Сами же процедуры проведения магических ритуалов и мистерий – как правило «одноразовые», не столь продолжительные, но весьма драматические акции, сопровождающиеся экстатическими – т. е. выходящим за пределы обыденного или так называемого «нормативного» статуса – переживаниями участников.
Далее, нас интересует широкое распространение «бытовой» магии, как способа оперативной психотехнической помощи, и существенной роли этой будто бы языческой традиции – несмотря на строжайшие религиозные запреты – во все последующие исторические эпохи и в том числе в эпоху Новейшего времени.
Так, о широком распространении относительно простых магических ритуалов в жизненном пространстве людей раннего западноевропейского средневековья упоминали французские ученые Ф. Арьес, Ж. Дюби, П. Вейн, П. Браун, И. Тебер, М. Руш, Э. Патлажан (2018).

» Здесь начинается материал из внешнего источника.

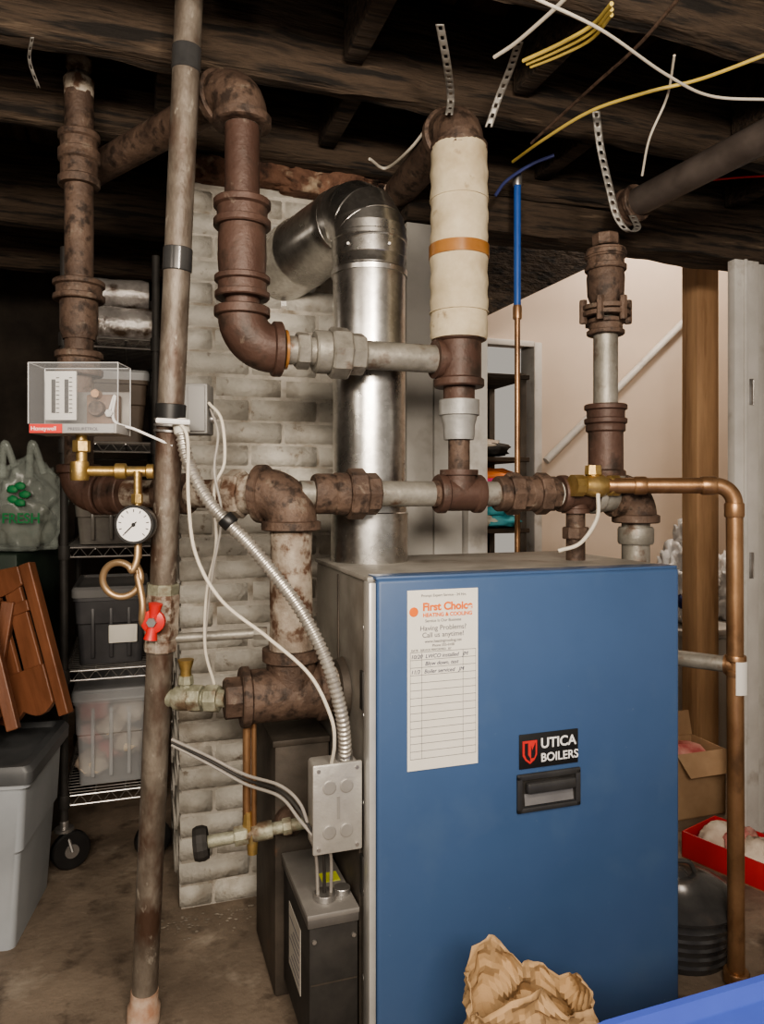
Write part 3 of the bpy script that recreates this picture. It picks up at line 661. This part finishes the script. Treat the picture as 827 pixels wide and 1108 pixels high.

В известном труде Джорджа Лаймана Киттреджа «Колдовство в средние века: Подлинная история магии», опубликованного в начале прошлого века. обращают на себя внимание фрагменты, касающиеся распространения феномена магического сознания. Так, на основании огромного массива изученных им материалов Киттредж утверждает следующее: «Вера в колдовство является всеобщим наследием человечества. Она не связана с каким-то конкретным временем, только одной расой или формой религии… В XVII веке вера в ведовство была практически повсеместной даже и среди образованной части населения, что же касается простого народа – то тут она была просто всеобщей» (Дж. Л. Киттредж, цит. по изд. 2009).